When she wanted to put together a fair to benefit hurricane victims, we partnered with a church/school movie night. She recruited friends to run old fashioned carnival styles games and sell easy carnival treats. It was lots of work on her part, some on my part, but rewarding for all of us. She fell short of her big goal, but was able to gift several hundred dollars to hurricane relief at the end of it all.

Allow natural consequences

When my daughter wanted to start an Etsy business and crafted a strange looking line of popsicle stick finger puppets, I tried to put it off. She just made more odd little puppets. This was one I knew she had to try and fail on. After paying the small listing fee herself and getting no bites, she quickly gave up that idea and moved on. It was the natural consequence and she needed that gentle dose of reality.

And when my dreamer wanted to do a bake sale to raise money for a cause, we combined it with a garage sale to bring in more customers. She has had a subscription newspaper with paid ads, organized a kid’s craft show (I think they spent every dime they earned on buying the other kid’s handiwork, but that crew, adults now, remember that sale fondly), raised money for more causes than I can remember off-hand, and created a tutoring service.

And then she began to make short films. I should have known what the future held. She asked for a camera for her 11th birthday. We got her one. She rarely took pictures with it, though. It was video she loved. She appeared to be making a documentary of her entire childhood. In high school she began to make films. And then she won an award. Her film was really, really good. And that is how it goes. The creative child tries a little bit of everything until she finds her passion. And everything in between was a building block that lead her to that place. Each success was a step up. So was each failure.

Entrepreneurs as encouragers

My dreamer encourages her sisters who both have their own creative endeavors. She encourages other your entrepreneurs she knows. Now my middle daughters organizes Christmas craft fairs to sale her wares and give younger craftsmen a place to sell and show their stuff.

They key for our family has been to listen to the ideas with encouragement, be open to helping out where you can, point out both the upside and downside, ask to see or help them set budgets, assist in thinking all the way through a plan from beginning to end, and let them experience real world consequences if that is appropriate.

There are great resources for building entrepreneurial skills. My middle dreamer participated in Junior Achievement Biz Town and learned a lot. She laughs now at her middle school efforts, but it was great business exposure in a team setting. The Toothpaste Millionaire is a simple kid’s novel that was a source of inspiration for my girls.

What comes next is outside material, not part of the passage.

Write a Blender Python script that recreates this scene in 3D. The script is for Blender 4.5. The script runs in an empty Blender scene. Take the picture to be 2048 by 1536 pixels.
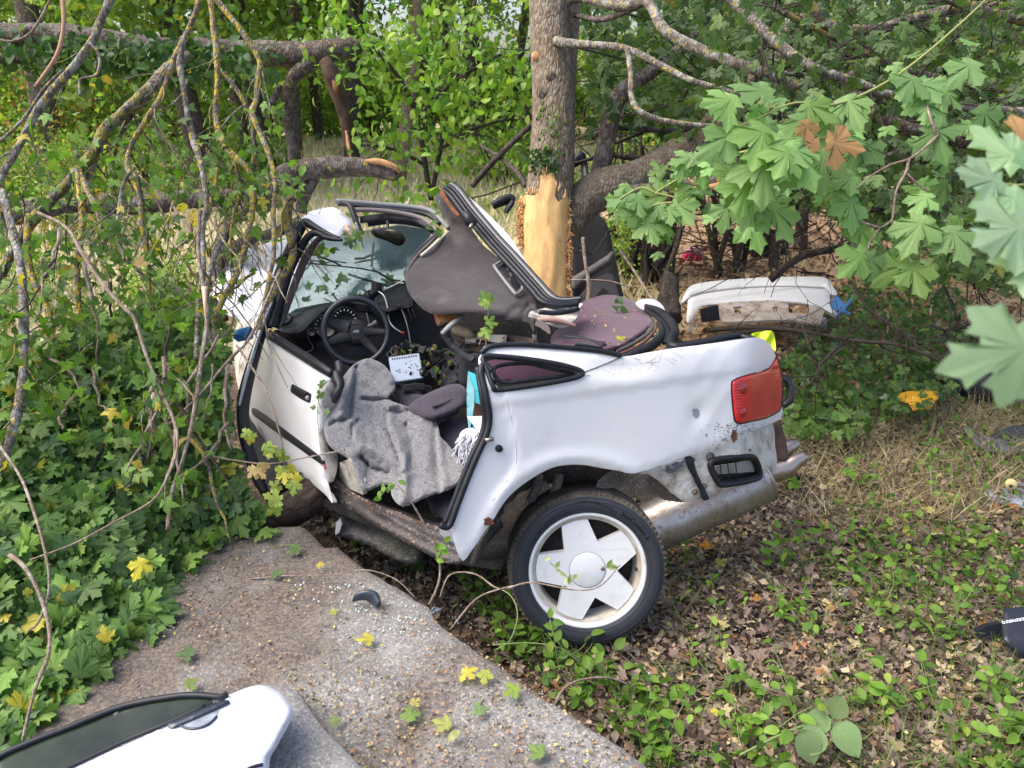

My dreamer kindergartner recently decided to create a newspaper. The only trouble is that her writing skills are still fairly limited. So she dictated and I wrote out a one page newspaper on her travels. She drew pictures and wrote out some headlines. I convinced her to put the first issue out for free. She plans to charge a quarter for the next one. My cut is one gumball for my efforts. It was a great learning experience, though it required me to locate a template, write, and walk down the street ensuring the safety of the paper girl. Most learning doesn’t come from books, after all.

Practice makes practical

Kids can be practical people, even if they are dreamers. If they put in the sweat equity, they will know if something is worth the effort. This 5 year old is the one who let all her dreams of being an astronaut go in one moment when she saw a picture of the toilet they use in space. My teenager let go of her goal of being a nurse once she understood how catheterization worked and that nurses must do it. The dreamers can be more practical than we imagine. They are stronger than we think, more resilient than we realize, and often more flexible than we give kids credit for.

Great questions to ask the dreamer are open ended ones like:

What is your plan? How much will it cost? Where will you get the money to start? Who will help? Where will you host, prepare, or store? What happens when you get tired of this? How much of your time will this take? Where does it fit into your schedule? What are you counting on me for? Is there an alternative? A back up plan?